In the spring of 2012, the council took a modest step in the direction of peace and quiet, ordering businesses in the French Quarter and the Central Business District to move speakers away from open doors and windows. Woolworth’s report signals that council members are ready to move ahead with broader changes to the rules governing sound.

That prospect brought a strong showing from the city’s musicians and residents who live in neighborhoods where they perform, though without revealing any clear divisions over specific proposals.

Both musicians and neighbors praised Woolworth’s report for bringing real data to the discussion, instead of random anecdotes. And they thanked Palmer for keeping the process open, rather than drawing up new rules behind the scenes.
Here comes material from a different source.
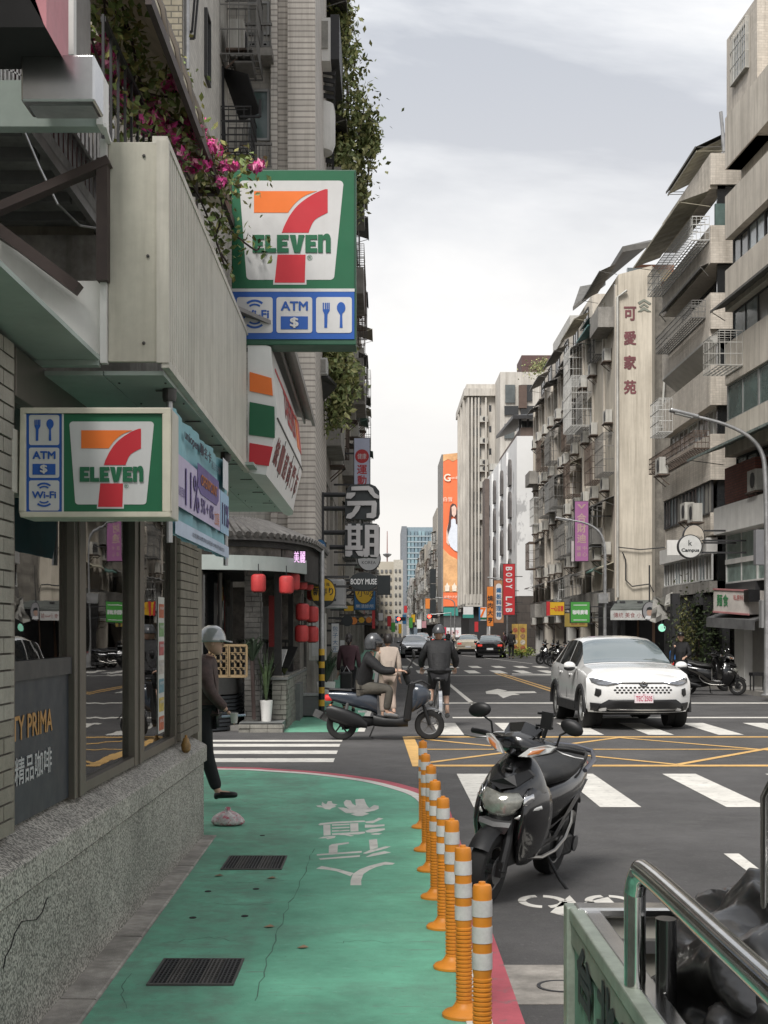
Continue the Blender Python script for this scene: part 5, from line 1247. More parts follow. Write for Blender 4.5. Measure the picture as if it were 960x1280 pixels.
# u toward camera, n = left of u direction -> +X side; street side is -n, so mirror pieces with negative n
class FacadeN(Facade):
    """facade whose u runs away from the camera on the right-hand side (n towards the street)"""
L1 = 9.0
O1b = O1+Vector((.0615,-1,0)).normalized()*L1; rzb = math.atan2(1,-.0615)
f1_ = Facade(R1, O1b, rzb)
K1 = 31.5/F
zz = lambda y: H+(HY-y)*K1
f1_.mb().box(0,L1,-8,-.5,0,zz(150)).build('core_wall', tan2, R1)
for ya, yb_, n_ in ((148,212,.0),(246,300,0),(339,390,0),(431,482,0),(528,572,0),(640,668,0)):
    f1_.mb().box(0,L1,-.5,n_,zz(yb_),zz(ya)).build('parapet_band', tan2, R1)
f1_.mb().box(0,L1,-.6,0,zz(706),zz(700)).build('ledge', white, R1)
def wins(f, L_, z0, z1, n_, pm, fm, n=-.3, g=.0):
    w_ = L_/n_
    for i in range(n_): f.window((i+.5)*w_, z0, w_-g, z1-z0, fm, pm[i % len(pm)], n=n, mull=1)
wins(f1_, L1, zz(339), zz(300), 8, [panes[3],panes[0],panes[4],panes[1]], fmats[1])
wins(f1_, L1, zz(431), zz(390), 5, [panes[4],panes[3]], fmats[1])
wins(f1_, L1, zz(528), zz(482), 4, [panes[2],panes[2]], fmats[0], n=-.12)
wins(f1_, L1, zz(640), zz(572), 6, [panes[0],panes[2],panes[0],panes[2]], fmats[1], n=-.4)
wins(f1_, L1, zz(730), zz(668), 4, [mat('pale_green_glass', (.26,.34,.31), .15, var=.2)], fmats[2], n=-.08)
f1_.mb().box(L1-2.2,L1,-.45,.01,zz(640),zz(586)).build('brick_panel', mat('red_brick_panel', (.27,.10,.075), .8, var=.2, tile=(.22,.08,(.13,.08,.07),.01)), R1)
f1_.mb().box(0,L1,-.45,.35,zz(669),zz(636)).build('white_sign_band', white, R1)
f1_.ac(L1-2.9, zz(630), .05); f1_.ac(L1-4.2, zz(632), .05)
f1_.put('security_cage', gmesh('cage', 1.25*f1_.k, 1.0, .7, mat('cage_pale', (.40,.39,.36), .55, var=.15)), L1-.7, 0, zz(470))
f1_.put('awning', gmesh('awning', 7.5*f1_.k, .35, 1.1, mat('awning_pattern', (.20,.24,.22), .7, var=.5, scale=14)), L1-3.6, 0, zz(560))
f1_.put('awning', gmesh('awning', 6.8*f1_.k, .12, .45, awd), L1-3.4, 0, zz(385))
# rooftop block
rt = MB(); a = P(908,0,31.6); 
f1_.mb().box(L1-2.2,L1+.0,-3.0,-.05,zz(212),zz(50)).build('roof_block', tanw, R1)
f1_.window(L1-1.1, zz(118), .95, 1.3, fmats[2], panes[1], n=-.04); f1_.mb().box(0,L1-2.25,-4,-2.0,zz(150),zz(60)).build('roof_block', tanw, R1)
f1_.put('security_cage', gmesh('cage', 1.1*f1_.k, 1.45, .12, acm), L1-1.1, -.05, zz(120))
# ground floor: wall, shop sign, pillars, shutter
f1_.mb().box(0,L1-1.2,-.9,-.3,.12,zz(735)).build('shop_wall', mat('pale_shop_wall', (.33,.32,.30), .75, var=.1), R1)
f1_.mb().box(L1-1.3,L1-.6,-.3,-.05,.12,zz(730)).build('shop_pillar', white, R1)
f1_.mb().box(L1-2.2,L1,-.6,.0,zz(745),zz(730)).build('shop_lintel', dark, R1)
# angled shop sign box & awning
sg1 = thing('shop_sign', 'white sign box with red and green characters over the nearest right shop', 'sign', (10,29,3))
a = Vector(P(884,765,31.0)); b_ = Vector(P(938,768,28.6)); 
mb = MB(); hgt = .66
mb.add([a,b_,b_+Vector((.9,.5,0)),a+Vector((.9,.5,0))]+[p+Vector((0,0,hgt)) for p in (a,b_,b_+Vector((.9,.5,0)),a+Vector((.9,.5,0)))], [(0,1,2,3),(4,7,6,5),(0,4,5,1),(1,5,6,2),(2,6,7,3),(3,7,4,0)]); mb.build('sign_box', mat('sign_cream_face', (.58,.54,.50), .5), sg1)
ud = (b_-a).normalized(); mid = (a+b_)/2+Vector((0,0,hgt/2))
text(sg1,'麵食',mid-ud*.55+Vector((0,0,.02)),.34,mat('letters_green', (.05,.22,.09), .5),w=.8,uv=(ud,Vector((0,0,1))),off=.01,bold=.006); text(sg1,'私房料理',mid+ud*.65+Vector((0,0,.12)),.16,mat('letters_red', (.45,.06,.06), .5),w=.9,uv=(ud,Vector((0,0,1))),off=.01)
tr_ = MB(); tr_.bar(a,b_,.05); tr_.bar(a+Vector((0,0,hgt)),b_+Vector((0,0,hgt)),.05); tr_.build('sign_trim', mat('sign_pink_trim', (.45,.2,.2), .5), sg1)
sa = MB(); sa.add([a+Vector((-.05,-.1,-.16)),b_+Vector((0,-.3,-.16)),b_+Vector((.9,.3,.1)),a+Vector((.9,.5,.1))]+[p+Vector((0,0,-.05)) for p in (a+Vector((-.05,-.1,-.16)),b_+Vector((0,-.3,-.16)),b_+Vector((.9,.3,.1)),a+Vector((.9,.5,.1)))],[(0,1,2,3),(4,7,6,5),(0,4,5,1),(1,5,6,2),(2,6,7,3),(3,7,4,0)]); sa.bar(a+Vector((-.05,-.1,-.3)),b_+Vector((0,-.3,-.3)),.02,.28)
tag(sa.build('shop_awning', mat('awning_grey_cloth', (.13,.13,.13), .8, var=.2)), 'faded grey cloth awning under the red and green shop sign', 'awning')
t = thing('stool', 'small black stool against the pale shop wall at far right', 'stool', (P(950,0,27).x,27,.12)); c = Vector((P(948,0,27.6).x,27.6,.125)); mb = MB(); mb.box(c.x-.2,c.x+.2,c.y-.15,c.y+.15,.52,.60); mb.build('seat', black, t)
for dx in (-.17,.17):
    for dy in (-.12,.12): MB().bar((c.x+dx,c.y+dy,.13),(c.x+dx,c.y+dy,.52),.03).build('leg', black, t)

# --- R2 with stepped balconies
R2 = thing('apartment_block', 'right-hand block with deep parapet balconies between the nearest block and the tall lettered wall', 'building', (10.5,35,0))
K2 = 33/F; z2 = lambda y: H+(HY-y)*K2
X2 = (887-CX)*K2; X2 = 10.33
f2r = Facade(R2, (X2,33,0), PI/2); L2r = 5.6
f2r.mb().box(0,L2r,-6,-.9,0,z2(300)).build('core_wall', soff_r, R2)
f2r.mb().box(1.0,L2r,-5,-1.1,z2(300),z2(235)).build('upper_wall', tanw, R2)
for ya, yb_, n_ in ((193,236,0),(283,330,.0),(367,420,0),(457,507,0),(543,600,0),(641,668,-.1)):
    f2r.mb().box(-.0,L2r,-.95 if ya > 200 else -.5,n_,z2(yb_),z2(ya)).build('parapet_band', tanw, R2)
    # returning face toward the camera
f2r.mb().add([(0,0,z2(423)),(L2r,0,z2(423)),(L2r,-.9,z2(452)),(0,-.9,z2(452)),(0,0,z2(420)),(L2r,0,z2(420)),(L2r,-.9,z2(420)),(0,-.9,z2(420))],[(0,1,2,3),(4,7,6,5),(0,4,5,1),(1,5,6,2),(2,6,7,3),(3,7,4,0)]).build('balcony_soffit', soff_r, R2)
wins(f2r, L2r, z2(283), z2(250), 5, [panes[3],panes[1],panes[2]], fmats[2], n=-.85)
wins(f2r, L2r, z2(367), z2(330), 3, [panes[0]], fmats[1], n=-.8)
wins(f2r, L2r-1.5, z2(455), z2(425), 4, [panes[0],panes[3]], fmats[2], n=-.86, g=.4)
wins(f2r, L2r, z2(543), z2(507), 5, [panes[3],panes[0],panes[2],panes[0]], fmats[2], n=-.35)
wins(f2r, L2r, z2(641), z2(600), 7, [panes[3],panes[4],panes[0],panes[1]], fmats[1], n=-.12)
wins(f2r, L2r, z2(725), z2(692), 8, [panes[3],panes[4],panes[3],panes[1]], fmats[2], n=-.12)
f2r.mb().box(0,L2r,-.5,0,z2(740),z2(726)).build('ledge', conc, R2)
f2r.mb().box(0,L2r,-.4,.1,z2(692),z2(672)).build('white_sign_band', white, R2)
# facing return walls
def ret(ya,yb_,m=tanw): MB().box(X2+.0,11.6,32.9,32.98,z2(yb_),z2(ya)).build('return_wall', m, R2)
for ya,yb_ in ((193,232),(283,330),(367,412),(457,507),(543,600),(641,668)): ret(ya,yb_)
MB().box(X2+.25,11.6,33.0,33.1,z2(740),z2(193)).build('return_glass', panes[0], R2)
MB().box(X2+.15,11.6,32.9,32.99,z2(283),z2(256)).build('glass_rail', panes[2], R2)
f2r.cage(2.8, z2(300), 5.6, .75, .55, cagew); f2r.put('awning', gmesh('awning', 6.0*f2r.k, .35, 1.0, awc), 2.9, 0, z2(240))
f2r.cage(2.6, z2(392), 4.4, .55, .45, caged); f2r.awning(2.6, z2(328), 5.0, .25, .1, awd)
f2r.cage(2.8, z2(560), 5.6, .55, .5, rust); f2r.ac(3.6, z2(572), .35); f2r.ac(1.4, z2(645), .1); f2r.ac(.2, z2(652), .2)
f2r.cage(4.8, z2(508), 1.2, 1.2, .5, cagew)
rf2 = MB(); a = P(866,206,34.5); 
f2r.put('awning', gmesh('awning', 3.4*f2r.k, .6, 1.3, awc), 2.4, -1.1, z2(160)+.2); f2r.put('awning', gmesh('awning', 3.5*f2r.k, .62, 1.35, awd), 2.4, -1.1, z2(157)+.25)
f2r.mb().box(0.2,4.6,-1.2,-1.1,z2(193),z2(165)).build('roof_room', panes[1], R2)
pp_ = MB(); pp_.tube([P(901,140,33.2),P(903,160,33.2),P(905,190,33.2)],.06,8); pp_.build('roof_pipe', galv, R2)
# street level stuff between R2 and R3
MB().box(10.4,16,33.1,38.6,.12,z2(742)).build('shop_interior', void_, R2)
for px in (843,872,905): 
    a = P(px,0,33); MB().box(a.x-.12,a.x+.12,32.8,33.05,.12,z2(742)).build('shop_pillar', dark, R2)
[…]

Still, they brought competing priorities to keep in mind. Ron Rona, the managing director at Preservation Hall, asked council members to remember that the next Trombone Shorty may be getting his start now as a street musician, and shouldn’t be fined for doing it.

“These guys and gals playing out in the street, it’s a big part of the cycle and their education,” he said. “A lot of players at Preservation Hall, that’s how they got their start and they still play out there.”

Hannah Kreiger-Benson, spokeswoman for the Music and Culture Coalition of New Orleans, warned council members that the livelihood of musicians is often “collateral damage in trying to deal with real issues, such as people’s inability to sleep.”

On the other hand, Meg Lousteau, executive director of the Vieux Carre Property Owners and Residents Association, pointed out that excessive noise is nearly impossible for residents to deal with on their own. “There’s almost nothing you can do to block it out, short of building a bunker,” she said.

With that in mind, a coalition of neighborhood groups released a competing set of proposals for tightening the city’s noise rules on Monday. It included some tougher steps than what Woolworth put forward, including a push to lift or eliminate caps on fines for noncompliance.

And of course, in trying to cut noise pollution without hurting New Orleans’ cultural scene, the council will have ambiguous choices to make about what actually constitutes “pollution” versus “culture.”

“Quite frankly, Bourbon Street is an assault on all five senses,” said Tim Laughlin, a jazz musician who lives in the French Quarter. He argued that back in the 1960s, “there was a mystique about the French Quarter. What was behind the walls? What was behind the shutters? We’ve lost that mystique. Everything is in your face.”

Robert Watters, of the Bourbon Business Alliance, disagreed. “Bourbon Street works,” he said. “Bourbon Street is a cultural draw of this city, and 85 percent of all visitors visit Bourbon Street. They wouldn’t do that if it was evil.”